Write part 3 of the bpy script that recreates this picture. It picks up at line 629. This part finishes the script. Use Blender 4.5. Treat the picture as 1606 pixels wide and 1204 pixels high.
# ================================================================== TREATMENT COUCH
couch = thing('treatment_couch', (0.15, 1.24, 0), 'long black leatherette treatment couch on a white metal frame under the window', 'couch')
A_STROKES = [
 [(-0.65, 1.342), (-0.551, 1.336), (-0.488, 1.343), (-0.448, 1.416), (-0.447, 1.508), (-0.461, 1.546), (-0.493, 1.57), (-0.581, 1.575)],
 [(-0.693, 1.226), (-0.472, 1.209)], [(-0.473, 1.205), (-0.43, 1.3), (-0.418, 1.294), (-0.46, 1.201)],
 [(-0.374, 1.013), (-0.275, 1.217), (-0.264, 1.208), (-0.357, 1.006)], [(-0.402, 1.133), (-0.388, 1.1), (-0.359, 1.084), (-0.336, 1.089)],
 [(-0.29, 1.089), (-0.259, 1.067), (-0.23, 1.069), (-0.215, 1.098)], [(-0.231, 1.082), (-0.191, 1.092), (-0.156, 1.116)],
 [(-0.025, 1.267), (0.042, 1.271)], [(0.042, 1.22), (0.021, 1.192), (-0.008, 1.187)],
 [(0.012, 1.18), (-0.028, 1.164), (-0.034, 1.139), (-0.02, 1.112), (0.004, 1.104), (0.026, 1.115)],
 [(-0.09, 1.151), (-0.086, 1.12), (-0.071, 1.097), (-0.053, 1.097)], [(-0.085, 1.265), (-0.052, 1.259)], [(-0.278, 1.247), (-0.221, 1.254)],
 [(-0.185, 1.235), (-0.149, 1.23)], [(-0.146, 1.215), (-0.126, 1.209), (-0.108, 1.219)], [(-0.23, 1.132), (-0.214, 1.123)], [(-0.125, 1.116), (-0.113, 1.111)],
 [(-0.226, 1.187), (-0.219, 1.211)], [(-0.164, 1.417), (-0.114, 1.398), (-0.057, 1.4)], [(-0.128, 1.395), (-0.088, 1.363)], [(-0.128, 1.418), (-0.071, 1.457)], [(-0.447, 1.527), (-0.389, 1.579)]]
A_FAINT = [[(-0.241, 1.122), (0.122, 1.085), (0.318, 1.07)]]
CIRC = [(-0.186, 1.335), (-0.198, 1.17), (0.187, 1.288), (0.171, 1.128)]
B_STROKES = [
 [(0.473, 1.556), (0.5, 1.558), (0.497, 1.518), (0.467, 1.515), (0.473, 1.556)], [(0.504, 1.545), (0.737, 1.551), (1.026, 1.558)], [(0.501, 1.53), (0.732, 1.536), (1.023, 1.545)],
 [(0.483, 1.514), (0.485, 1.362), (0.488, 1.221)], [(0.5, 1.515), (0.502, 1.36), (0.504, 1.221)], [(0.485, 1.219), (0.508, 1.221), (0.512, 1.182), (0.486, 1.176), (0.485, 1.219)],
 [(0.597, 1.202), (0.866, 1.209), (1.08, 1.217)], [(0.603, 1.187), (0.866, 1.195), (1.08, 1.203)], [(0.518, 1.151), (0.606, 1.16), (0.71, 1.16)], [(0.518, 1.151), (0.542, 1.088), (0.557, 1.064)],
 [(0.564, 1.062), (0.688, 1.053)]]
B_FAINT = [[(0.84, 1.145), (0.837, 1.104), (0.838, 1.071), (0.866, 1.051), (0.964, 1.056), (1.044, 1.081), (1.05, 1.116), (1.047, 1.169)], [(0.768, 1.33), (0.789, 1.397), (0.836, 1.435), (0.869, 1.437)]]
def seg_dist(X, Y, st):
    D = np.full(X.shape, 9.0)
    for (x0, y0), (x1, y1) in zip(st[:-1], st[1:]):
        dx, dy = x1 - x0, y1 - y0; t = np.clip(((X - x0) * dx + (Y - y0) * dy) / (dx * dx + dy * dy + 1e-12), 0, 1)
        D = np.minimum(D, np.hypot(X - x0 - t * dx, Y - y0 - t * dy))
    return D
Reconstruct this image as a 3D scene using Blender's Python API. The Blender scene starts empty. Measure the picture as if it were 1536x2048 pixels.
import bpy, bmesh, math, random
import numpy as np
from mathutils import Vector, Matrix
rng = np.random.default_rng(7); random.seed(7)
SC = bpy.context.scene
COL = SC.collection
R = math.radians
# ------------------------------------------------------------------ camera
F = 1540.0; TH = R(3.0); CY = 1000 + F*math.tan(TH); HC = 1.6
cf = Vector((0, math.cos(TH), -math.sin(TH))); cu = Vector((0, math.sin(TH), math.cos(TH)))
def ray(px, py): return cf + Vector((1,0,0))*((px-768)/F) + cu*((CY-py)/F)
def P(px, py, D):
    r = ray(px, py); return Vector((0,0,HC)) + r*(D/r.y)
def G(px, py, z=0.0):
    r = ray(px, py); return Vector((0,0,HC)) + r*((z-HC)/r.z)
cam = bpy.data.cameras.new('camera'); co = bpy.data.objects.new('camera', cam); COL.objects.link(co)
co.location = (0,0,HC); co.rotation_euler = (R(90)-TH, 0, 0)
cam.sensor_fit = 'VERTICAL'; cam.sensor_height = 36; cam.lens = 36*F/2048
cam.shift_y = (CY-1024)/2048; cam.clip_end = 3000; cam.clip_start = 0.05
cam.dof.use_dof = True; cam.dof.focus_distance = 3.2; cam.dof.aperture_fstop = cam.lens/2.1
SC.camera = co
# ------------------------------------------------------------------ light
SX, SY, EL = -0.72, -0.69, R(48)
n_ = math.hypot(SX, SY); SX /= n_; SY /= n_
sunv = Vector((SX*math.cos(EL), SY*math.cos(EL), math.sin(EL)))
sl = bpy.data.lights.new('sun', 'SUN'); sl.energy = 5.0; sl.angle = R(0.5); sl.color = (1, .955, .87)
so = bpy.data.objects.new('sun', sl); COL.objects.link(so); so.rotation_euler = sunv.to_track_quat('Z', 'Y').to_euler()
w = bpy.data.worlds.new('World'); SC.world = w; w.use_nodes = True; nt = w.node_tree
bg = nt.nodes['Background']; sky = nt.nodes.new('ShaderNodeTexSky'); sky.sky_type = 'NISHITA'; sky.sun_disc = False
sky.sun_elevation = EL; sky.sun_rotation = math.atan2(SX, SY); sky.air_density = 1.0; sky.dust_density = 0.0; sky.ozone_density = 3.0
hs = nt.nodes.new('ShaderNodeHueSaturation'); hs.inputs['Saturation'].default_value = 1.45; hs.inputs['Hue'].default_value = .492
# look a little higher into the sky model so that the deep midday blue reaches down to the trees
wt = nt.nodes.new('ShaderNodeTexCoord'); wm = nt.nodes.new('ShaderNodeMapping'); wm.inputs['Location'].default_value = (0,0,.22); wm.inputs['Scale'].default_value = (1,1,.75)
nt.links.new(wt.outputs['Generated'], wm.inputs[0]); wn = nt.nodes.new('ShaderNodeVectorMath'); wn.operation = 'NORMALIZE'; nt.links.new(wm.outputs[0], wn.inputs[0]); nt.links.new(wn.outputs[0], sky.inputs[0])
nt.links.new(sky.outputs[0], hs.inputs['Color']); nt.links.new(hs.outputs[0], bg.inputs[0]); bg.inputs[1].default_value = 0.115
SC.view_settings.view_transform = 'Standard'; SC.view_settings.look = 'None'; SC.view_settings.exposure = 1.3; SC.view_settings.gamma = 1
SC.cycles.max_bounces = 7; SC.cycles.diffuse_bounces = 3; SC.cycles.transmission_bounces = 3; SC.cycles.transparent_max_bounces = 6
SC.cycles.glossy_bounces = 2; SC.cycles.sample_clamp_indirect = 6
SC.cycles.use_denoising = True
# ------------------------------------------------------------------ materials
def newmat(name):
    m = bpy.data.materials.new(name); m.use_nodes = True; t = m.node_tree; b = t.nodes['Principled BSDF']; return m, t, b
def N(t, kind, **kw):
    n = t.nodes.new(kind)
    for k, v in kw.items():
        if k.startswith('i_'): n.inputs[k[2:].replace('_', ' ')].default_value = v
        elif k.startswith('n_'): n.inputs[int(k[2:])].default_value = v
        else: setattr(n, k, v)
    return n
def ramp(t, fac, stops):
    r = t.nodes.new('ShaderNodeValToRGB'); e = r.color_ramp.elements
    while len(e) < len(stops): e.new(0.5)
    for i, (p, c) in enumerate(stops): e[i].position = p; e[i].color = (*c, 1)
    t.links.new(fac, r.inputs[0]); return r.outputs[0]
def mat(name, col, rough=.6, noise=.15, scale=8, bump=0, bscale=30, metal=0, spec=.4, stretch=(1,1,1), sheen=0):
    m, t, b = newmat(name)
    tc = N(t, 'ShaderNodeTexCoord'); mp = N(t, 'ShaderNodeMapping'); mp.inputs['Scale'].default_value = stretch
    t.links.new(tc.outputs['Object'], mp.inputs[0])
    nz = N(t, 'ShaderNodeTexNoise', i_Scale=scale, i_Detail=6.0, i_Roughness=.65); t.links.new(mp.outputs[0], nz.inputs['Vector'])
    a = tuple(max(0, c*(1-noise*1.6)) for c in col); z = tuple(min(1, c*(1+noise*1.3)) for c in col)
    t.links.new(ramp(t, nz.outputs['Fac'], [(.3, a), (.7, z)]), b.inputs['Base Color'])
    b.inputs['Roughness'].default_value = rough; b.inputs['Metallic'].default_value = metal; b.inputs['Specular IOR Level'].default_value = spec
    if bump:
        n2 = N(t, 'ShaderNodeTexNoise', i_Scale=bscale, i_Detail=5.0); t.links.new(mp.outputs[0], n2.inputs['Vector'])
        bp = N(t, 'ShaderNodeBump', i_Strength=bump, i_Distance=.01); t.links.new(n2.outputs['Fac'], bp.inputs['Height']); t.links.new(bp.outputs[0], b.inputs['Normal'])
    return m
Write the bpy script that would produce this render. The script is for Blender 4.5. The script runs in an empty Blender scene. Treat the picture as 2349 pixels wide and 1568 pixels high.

************

Task to carry out: Count each line of the data where the word "Write" appears, then reply with the total only.

Worked solution: 2